NOUAKCHOTT West African security experts met in Nouakchott on Monday on the threat posed by Al-Qaeda in the Islamic Maghreb and its possible ties to Islamist sect Boko Haram in Nigeria, a security source said.
Nigeria and Burkina Faso have been invited to the two-day meeting between Sahel states Mali, Algeria, Mauritania and Mali which will end with talks between foreign ministers and intelligence chiefs on Tuesday, the Mauritanian security source said on condition of anonymity.
Algeria's African Affairs Minister Abdelkader Messahel said on Sunday that Nigeria had been included to "evaluate the links between AQIM and Boko Haram" with a view to future co-operation.
The Nouakchott meeting is the third in a series of bi-annual sessions between the Sahel nations' security chiefs.
Intelligence chiefs will present a report on the "terrorist threat" in the region and the Committee of Joint Chiefs (CEMOC) set up in southern Algeria in 2010 will give an update on military co-operation, said Messahel.

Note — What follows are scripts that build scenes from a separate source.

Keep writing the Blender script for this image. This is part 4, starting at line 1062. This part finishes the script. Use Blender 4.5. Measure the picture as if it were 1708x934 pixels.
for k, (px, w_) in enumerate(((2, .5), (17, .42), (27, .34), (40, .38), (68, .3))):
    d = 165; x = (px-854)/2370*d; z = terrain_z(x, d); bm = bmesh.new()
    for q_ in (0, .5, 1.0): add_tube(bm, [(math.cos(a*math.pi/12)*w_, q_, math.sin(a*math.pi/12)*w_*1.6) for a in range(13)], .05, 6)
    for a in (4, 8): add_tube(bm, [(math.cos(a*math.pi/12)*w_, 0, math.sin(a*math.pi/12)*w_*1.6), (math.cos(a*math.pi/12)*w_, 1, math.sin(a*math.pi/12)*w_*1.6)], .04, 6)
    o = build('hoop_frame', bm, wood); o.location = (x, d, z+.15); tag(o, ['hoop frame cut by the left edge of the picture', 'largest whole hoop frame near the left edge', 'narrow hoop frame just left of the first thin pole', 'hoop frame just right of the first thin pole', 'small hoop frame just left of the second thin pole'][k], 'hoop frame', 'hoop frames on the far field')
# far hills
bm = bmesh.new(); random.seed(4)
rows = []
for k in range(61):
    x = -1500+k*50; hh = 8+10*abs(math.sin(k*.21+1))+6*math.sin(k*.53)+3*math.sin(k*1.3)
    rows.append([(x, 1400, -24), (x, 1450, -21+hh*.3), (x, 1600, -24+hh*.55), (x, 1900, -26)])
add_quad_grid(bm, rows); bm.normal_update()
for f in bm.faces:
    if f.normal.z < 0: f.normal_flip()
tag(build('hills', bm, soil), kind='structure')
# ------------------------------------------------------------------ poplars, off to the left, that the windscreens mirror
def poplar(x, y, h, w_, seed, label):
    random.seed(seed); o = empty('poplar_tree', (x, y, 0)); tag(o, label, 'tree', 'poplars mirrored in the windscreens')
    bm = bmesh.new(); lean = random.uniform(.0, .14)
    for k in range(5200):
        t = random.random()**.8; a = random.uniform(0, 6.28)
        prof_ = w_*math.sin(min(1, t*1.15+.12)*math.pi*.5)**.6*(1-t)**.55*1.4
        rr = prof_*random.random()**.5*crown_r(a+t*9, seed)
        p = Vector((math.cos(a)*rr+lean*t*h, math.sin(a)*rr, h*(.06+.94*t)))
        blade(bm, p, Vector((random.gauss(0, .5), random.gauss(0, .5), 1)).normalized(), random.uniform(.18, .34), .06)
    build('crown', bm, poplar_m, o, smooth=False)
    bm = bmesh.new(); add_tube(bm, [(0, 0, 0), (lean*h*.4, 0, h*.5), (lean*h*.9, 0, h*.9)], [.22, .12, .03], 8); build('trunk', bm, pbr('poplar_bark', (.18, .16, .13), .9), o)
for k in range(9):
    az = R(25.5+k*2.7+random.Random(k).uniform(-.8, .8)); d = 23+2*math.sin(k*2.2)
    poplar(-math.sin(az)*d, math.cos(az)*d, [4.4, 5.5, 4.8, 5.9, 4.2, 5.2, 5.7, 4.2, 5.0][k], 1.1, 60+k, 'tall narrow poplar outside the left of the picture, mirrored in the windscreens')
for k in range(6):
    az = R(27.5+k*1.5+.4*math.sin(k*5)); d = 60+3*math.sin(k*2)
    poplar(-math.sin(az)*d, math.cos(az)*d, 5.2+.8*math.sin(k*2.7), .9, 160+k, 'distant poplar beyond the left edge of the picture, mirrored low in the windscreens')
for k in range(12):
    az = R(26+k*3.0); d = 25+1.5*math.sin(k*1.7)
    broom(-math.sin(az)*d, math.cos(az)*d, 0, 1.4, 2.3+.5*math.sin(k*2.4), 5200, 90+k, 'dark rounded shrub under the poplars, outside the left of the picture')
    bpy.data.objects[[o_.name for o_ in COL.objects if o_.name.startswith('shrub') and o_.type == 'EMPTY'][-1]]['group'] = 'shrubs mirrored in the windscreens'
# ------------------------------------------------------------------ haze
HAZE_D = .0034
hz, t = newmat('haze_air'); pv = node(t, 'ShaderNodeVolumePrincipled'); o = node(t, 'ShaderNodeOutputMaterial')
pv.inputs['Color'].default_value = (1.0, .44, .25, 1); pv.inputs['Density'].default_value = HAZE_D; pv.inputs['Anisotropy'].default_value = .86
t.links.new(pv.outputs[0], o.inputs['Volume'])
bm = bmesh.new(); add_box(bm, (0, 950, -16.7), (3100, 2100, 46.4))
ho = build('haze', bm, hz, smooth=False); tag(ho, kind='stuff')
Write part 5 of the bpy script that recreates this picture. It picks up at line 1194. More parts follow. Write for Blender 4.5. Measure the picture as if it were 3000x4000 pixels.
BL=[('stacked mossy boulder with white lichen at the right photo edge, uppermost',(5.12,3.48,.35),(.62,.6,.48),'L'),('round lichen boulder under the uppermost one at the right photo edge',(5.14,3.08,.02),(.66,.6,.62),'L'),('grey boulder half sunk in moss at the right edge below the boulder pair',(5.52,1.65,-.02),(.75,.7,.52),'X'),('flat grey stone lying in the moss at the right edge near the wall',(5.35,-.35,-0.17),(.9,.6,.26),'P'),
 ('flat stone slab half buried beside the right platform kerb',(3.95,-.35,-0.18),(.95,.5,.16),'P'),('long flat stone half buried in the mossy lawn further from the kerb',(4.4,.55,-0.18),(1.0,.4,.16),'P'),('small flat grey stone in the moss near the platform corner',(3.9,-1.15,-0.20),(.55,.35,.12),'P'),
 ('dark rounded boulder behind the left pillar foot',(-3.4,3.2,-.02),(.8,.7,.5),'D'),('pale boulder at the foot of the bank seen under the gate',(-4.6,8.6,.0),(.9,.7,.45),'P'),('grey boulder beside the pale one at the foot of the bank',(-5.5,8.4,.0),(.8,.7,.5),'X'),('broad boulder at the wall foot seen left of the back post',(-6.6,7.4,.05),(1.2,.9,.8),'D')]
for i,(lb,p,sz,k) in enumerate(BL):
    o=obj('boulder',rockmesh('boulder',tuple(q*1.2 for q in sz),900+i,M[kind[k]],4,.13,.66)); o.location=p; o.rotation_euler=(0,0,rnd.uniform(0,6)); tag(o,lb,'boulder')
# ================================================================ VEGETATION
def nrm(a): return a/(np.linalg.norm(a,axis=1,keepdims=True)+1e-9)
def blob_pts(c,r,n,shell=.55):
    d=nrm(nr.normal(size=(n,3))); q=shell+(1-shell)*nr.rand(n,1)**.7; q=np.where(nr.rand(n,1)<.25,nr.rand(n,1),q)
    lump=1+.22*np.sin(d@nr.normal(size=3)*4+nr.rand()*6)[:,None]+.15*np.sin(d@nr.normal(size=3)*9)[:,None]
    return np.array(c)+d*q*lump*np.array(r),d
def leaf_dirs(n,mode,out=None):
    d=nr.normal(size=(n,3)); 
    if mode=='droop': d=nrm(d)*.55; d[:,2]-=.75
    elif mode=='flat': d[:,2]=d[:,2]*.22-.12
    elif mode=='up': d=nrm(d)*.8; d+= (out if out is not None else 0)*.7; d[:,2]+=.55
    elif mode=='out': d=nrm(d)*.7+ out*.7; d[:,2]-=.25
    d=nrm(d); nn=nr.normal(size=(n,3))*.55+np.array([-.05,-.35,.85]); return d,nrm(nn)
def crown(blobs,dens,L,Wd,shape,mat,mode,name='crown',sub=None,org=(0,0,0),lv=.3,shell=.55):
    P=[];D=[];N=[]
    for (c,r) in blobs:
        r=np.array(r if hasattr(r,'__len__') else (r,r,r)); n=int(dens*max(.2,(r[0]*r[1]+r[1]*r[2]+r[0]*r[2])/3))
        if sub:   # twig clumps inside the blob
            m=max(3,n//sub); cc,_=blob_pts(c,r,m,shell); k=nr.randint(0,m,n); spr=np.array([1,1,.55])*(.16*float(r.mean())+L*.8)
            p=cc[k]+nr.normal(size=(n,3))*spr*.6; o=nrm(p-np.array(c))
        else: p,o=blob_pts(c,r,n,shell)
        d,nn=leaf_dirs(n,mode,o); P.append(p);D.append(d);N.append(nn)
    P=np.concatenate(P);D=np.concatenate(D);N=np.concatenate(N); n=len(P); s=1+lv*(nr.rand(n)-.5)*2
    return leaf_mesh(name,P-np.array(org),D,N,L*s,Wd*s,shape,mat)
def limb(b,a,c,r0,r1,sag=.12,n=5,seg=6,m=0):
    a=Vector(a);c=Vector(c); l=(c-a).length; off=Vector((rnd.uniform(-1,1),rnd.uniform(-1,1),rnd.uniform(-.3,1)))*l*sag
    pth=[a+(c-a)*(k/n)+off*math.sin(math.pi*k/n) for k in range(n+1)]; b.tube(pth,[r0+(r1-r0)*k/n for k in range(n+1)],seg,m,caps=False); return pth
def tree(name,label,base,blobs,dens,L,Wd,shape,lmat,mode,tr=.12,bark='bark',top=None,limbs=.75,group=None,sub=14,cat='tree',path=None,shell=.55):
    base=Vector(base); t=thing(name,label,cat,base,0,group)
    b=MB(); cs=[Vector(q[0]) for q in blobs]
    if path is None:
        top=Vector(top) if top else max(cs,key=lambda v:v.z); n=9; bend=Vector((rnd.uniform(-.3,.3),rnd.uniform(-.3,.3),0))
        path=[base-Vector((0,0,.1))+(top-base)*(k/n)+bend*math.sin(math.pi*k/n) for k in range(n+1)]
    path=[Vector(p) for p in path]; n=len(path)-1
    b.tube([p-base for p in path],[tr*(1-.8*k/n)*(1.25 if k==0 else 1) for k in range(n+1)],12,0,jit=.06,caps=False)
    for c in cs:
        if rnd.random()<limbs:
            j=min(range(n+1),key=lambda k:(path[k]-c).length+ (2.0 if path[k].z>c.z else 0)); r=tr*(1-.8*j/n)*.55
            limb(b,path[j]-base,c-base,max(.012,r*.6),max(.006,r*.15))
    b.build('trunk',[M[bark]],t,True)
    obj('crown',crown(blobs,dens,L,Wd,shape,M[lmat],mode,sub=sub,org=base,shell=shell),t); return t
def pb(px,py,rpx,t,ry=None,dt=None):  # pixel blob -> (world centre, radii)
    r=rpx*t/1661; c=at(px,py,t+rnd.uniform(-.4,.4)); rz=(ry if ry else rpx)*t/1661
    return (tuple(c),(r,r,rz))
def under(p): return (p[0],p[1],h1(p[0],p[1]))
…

Security has deteriorated across the Sahel desert strip in recent months.
This zone is difficult to patrol and monitor and AQIM has carried out many attacks on troops, kidnappings of Westerners and trafficking of various kinds, including drugs.
AQIM, which was started in the late 1990s by radical Algerian Islamists who sought the overthrow of the Algerian government to be replaced with Islamic rule was, was linked to Al-Qaeda in 2006.
The group is currently holding nine European hostages, while a new splinter group calling itself the Movement for Oneness and Jihad in West Africa claims to hold two Spaniards and an Italian kidnapped in Algeria in October.
Mali is also facing an offensive by Tuareg rebels who returned heavily armed from fighting for fallen Libyan leader Moamer Kadhafi.
Boko Haram -- believed to have a number of factions with differing aims, including some with political links and a hardcore Islamist cell -- has carried out a wave of deadly attacks in Nigeria.